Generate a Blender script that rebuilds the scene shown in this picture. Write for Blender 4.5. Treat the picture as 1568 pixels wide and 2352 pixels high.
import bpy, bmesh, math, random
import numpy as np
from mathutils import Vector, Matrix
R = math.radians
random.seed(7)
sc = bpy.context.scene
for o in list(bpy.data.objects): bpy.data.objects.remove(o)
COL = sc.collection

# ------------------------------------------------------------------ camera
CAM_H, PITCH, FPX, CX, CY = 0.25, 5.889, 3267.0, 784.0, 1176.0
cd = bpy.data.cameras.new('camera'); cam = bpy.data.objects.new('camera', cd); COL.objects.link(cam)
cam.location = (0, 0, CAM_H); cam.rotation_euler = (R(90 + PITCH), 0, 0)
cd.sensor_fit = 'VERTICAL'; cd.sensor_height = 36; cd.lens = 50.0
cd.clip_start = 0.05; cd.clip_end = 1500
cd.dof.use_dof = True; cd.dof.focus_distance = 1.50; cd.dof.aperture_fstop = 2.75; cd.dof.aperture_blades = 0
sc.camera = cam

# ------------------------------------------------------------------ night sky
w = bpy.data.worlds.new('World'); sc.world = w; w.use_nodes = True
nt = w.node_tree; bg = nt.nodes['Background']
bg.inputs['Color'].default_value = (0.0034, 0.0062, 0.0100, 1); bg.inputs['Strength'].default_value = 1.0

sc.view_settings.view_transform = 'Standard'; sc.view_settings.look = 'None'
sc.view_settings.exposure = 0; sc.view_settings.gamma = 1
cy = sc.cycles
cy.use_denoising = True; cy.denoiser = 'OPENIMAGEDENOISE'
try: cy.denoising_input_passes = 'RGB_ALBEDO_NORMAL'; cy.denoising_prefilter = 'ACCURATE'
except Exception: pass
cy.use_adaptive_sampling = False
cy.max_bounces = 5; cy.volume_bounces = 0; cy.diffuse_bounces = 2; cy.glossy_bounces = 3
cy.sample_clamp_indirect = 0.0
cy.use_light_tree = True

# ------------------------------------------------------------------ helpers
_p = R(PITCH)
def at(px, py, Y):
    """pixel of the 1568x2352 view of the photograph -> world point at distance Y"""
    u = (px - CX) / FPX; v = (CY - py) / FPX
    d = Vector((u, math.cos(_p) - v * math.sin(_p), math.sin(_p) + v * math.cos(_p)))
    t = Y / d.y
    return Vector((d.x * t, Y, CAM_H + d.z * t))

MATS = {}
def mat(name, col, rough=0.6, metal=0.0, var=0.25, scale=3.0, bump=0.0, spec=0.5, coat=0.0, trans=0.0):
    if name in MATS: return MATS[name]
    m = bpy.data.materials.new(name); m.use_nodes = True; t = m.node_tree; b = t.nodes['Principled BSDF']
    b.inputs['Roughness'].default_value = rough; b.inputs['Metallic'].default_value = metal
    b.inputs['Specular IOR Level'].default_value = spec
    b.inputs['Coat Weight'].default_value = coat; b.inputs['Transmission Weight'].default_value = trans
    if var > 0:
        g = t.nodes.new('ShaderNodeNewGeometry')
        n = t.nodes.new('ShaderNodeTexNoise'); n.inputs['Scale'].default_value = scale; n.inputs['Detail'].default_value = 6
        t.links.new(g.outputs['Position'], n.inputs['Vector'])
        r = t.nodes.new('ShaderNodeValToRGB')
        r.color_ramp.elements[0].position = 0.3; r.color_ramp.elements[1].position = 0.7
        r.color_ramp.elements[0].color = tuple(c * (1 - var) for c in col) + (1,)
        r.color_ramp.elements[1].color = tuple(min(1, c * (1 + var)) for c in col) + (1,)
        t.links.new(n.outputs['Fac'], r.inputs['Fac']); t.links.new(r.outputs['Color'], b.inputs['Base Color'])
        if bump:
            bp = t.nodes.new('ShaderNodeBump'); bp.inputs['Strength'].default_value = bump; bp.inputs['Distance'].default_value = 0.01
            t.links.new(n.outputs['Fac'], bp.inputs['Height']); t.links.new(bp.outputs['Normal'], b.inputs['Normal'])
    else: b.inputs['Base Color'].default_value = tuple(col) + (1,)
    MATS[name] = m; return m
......
_Prompt_:
Only the lines from the beginning of the material to the line containing "COL = sc.collection" should be echoed, verbatim and in full.

_Result for this task_:
Generate a Blender script that rebuilds the scene shown in this picture. Write for Blender 4.5. Treat the picture as 1568 pixels wide and 2352 pixels high.
import bpy, bmesh, math, random
import numpy as np
from mathutils import Vector, Matrix
R = math.radians
random.seed(7)
sc = bpy.context.scene
for o in list(bpy.data.objects): bpy.data.objects.remove(o)
COL = sc.collection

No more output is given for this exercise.